I still have most if not all the Chip Hilton books.  Written by some old coach named Clair Bee; Chip Hilton was the literary version of Danny Talbot, Paul Miller, or Leo Hart.  Chip and his pals always won the “big game” with last second heroics.  They played football, basketball, and baseball and always played fair, never blamed the refs, and, to the best of my memory, had no “lunatic fringe” to contend with.  I always wondered what would have happened if Chip Hilton’s team had ever met Gil Thorpe team in a “big game”.

I’m the only “boy” at my house.  Kid is not a Title lX kinda girl.  Mention “Twins” to her and she thinks Mary Kate & Ashley; not Harmon Killebrew and Bob Allison. I’m cool with that. I have my own bathroom where I can leave the seat up so I can’t complain too much.

Most households right now have kids doing thumb exercises as they “play” their high tech NBA and NFL Madden video games.  Those things sure are amazing examples of technology … but I bet I could take my 11 little blue men, bend their little metal strips just so, flip the “on” switch and watch their “flying wedge” vibrate right through those wussie one dimensional video players … and then kick that little cotton ball straight thru the uprights for the extra point.

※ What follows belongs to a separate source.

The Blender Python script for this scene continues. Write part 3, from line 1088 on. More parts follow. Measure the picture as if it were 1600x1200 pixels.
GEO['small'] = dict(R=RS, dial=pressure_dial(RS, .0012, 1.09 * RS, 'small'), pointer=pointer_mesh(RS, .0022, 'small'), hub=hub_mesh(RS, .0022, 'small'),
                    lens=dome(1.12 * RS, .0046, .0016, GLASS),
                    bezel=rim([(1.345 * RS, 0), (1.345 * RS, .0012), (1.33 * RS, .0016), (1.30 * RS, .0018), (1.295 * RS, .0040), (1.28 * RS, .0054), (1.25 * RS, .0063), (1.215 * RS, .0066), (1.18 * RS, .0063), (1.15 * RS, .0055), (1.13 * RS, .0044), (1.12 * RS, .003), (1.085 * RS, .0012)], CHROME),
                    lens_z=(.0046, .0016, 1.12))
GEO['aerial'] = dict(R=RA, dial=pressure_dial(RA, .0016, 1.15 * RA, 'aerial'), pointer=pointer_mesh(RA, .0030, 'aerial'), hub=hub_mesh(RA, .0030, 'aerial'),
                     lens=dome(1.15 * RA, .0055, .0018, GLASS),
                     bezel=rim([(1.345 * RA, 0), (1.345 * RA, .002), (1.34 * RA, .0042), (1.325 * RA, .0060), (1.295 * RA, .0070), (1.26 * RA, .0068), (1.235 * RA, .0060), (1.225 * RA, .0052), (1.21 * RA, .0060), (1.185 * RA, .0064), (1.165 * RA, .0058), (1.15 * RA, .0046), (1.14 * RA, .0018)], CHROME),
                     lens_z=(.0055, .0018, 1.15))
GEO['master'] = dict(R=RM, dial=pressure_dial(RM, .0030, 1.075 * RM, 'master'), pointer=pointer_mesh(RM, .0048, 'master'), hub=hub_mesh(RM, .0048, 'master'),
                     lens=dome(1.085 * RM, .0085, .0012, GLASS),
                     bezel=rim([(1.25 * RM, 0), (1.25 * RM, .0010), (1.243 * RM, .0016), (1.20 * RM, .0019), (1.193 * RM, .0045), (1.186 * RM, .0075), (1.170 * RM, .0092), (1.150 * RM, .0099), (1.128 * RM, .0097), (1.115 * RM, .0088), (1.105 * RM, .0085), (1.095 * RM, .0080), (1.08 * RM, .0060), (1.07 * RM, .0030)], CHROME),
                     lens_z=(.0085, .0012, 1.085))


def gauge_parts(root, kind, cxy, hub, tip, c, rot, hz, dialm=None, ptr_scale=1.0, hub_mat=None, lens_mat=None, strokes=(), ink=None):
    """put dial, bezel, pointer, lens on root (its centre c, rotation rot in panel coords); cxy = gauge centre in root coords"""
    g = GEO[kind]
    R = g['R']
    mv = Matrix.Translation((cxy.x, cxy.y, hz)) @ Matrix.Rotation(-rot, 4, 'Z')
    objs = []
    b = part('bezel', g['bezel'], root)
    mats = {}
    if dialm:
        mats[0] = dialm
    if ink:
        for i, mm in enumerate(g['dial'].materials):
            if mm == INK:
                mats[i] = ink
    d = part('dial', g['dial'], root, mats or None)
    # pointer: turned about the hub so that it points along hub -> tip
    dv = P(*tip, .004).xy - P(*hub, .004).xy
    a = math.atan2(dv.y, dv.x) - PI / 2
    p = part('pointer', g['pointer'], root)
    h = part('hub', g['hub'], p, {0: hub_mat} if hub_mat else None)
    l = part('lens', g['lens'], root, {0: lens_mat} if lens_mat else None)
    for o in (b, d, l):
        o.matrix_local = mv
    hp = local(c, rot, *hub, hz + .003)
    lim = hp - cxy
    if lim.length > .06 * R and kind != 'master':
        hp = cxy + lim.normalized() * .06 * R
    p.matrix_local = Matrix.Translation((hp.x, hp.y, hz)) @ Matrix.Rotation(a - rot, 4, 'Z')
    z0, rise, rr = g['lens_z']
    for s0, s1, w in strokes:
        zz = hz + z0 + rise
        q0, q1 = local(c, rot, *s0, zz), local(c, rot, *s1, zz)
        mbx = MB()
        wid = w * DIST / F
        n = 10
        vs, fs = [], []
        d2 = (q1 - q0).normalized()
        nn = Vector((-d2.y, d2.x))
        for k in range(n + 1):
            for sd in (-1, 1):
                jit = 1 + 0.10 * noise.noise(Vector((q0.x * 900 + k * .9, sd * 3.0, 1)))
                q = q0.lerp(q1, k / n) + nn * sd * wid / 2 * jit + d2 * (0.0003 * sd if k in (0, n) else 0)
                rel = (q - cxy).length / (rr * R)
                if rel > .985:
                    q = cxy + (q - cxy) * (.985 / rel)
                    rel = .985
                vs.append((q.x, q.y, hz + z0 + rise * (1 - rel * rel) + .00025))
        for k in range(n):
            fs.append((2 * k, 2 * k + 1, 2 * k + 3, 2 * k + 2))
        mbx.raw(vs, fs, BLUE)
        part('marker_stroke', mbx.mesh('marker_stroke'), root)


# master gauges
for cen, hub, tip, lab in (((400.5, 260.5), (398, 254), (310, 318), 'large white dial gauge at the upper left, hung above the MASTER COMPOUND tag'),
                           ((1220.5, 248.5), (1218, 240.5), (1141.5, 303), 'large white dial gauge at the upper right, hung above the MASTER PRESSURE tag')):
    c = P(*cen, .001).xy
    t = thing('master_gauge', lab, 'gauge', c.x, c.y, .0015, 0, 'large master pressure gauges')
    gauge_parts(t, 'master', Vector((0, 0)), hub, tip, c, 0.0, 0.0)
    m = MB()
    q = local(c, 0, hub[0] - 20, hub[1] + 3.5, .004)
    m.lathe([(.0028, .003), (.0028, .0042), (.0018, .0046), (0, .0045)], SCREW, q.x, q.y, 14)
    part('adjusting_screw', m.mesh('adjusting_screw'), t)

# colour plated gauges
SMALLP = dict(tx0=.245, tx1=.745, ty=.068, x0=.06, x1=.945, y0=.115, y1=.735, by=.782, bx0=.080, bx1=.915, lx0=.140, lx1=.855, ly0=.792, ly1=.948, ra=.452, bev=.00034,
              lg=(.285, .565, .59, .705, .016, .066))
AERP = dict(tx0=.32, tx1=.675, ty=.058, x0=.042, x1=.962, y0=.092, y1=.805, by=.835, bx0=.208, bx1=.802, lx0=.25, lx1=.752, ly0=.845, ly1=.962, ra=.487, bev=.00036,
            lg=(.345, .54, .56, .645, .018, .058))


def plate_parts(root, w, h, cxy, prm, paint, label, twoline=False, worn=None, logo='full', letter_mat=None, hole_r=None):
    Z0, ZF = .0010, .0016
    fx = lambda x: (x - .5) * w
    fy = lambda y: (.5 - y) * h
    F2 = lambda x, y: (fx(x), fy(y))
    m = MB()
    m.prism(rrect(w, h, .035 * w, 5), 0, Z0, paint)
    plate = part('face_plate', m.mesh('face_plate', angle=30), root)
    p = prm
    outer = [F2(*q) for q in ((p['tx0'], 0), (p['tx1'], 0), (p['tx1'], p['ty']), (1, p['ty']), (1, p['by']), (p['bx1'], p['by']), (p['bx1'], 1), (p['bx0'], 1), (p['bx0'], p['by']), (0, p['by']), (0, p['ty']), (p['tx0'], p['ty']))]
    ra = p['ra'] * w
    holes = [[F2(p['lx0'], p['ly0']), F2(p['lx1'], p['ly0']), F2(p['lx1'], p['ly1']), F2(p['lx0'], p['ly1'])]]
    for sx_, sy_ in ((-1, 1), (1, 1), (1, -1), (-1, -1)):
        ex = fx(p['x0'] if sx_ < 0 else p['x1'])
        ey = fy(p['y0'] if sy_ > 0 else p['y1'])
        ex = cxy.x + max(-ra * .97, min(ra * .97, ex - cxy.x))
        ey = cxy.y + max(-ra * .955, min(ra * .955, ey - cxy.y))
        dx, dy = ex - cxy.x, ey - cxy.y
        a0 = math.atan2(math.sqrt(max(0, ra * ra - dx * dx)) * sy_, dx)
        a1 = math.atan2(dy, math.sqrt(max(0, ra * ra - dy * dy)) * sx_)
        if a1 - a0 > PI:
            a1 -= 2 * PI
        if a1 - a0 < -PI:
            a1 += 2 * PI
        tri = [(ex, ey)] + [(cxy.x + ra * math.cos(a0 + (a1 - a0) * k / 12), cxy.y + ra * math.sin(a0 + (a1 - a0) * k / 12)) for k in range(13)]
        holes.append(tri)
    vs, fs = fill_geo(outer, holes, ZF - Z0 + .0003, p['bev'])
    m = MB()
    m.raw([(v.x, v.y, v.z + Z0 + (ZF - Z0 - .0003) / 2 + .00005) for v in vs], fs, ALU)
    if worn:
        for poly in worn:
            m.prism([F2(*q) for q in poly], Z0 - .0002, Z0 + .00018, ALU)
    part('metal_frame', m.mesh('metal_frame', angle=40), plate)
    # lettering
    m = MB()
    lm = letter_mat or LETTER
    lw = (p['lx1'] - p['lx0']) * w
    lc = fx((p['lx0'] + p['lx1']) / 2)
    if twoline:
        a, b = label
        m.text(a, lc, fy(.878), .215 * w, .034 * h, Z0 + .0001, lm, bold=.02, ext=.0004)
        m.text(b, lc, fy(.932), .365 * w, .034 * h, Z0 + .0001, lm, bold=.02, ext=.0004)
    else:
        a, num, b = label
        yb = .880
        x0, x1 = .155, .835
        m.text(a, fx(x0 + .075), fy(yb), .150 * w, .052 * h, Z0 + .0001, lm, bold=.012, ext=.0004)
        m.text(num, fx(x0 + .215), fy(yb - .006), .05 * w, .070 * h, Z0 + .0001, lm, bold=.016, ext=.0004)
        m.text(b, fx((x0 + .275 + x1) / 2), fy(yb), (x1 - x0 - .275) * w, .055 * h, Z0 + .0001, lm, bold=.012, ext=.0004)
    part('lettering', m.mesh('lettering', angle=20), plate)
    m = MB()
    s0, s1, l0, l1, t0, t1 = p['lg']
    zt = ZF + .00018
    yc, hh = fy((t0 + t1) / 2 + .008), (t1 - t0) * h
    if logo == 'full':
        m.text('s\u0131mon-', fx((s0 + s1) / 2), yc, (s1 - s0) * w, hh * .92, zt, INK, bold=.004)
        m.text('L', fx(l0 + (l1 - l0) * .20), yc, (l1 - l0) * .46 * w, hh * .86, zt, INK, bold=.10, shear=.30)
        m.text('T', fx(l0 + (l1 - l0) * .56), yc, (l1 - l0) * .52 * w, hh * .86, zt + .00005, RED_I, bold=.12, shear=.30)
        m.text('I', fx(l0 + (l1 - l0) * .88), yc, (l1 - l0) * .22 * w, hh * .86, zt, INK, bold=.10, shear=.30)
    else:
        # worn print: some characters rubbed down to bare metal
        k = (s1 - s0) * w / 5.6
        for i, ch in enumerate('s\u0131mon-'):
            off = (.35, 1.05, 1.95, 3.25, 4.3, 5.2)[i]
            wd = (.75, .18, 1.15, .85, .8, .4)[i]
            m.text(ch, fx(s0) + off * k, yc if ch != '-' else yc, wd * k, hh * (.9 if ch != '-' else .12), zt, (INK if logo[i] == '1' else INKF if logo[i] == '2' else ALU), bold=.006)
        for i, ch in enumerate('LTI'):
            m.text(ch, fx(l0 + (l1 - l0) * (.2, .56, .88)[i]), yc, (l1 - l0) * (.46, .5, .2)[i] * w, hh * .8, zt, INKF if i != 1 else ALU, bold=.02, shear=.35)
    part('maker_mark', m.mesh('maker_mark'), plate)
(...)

Now BobLee has got you yahoos all nostalgic for those sporting Christmases of your youth.  If you’ve got kids, or grandkids, … gather’em around you and tell’em about slaughtering those “neats” to make your mitt smell just right.  If P.E.T.A. ever tries to get “neats” on that “endangered” list, let’s all grab a bat and hit’em (but not on “the trademark”, of course.)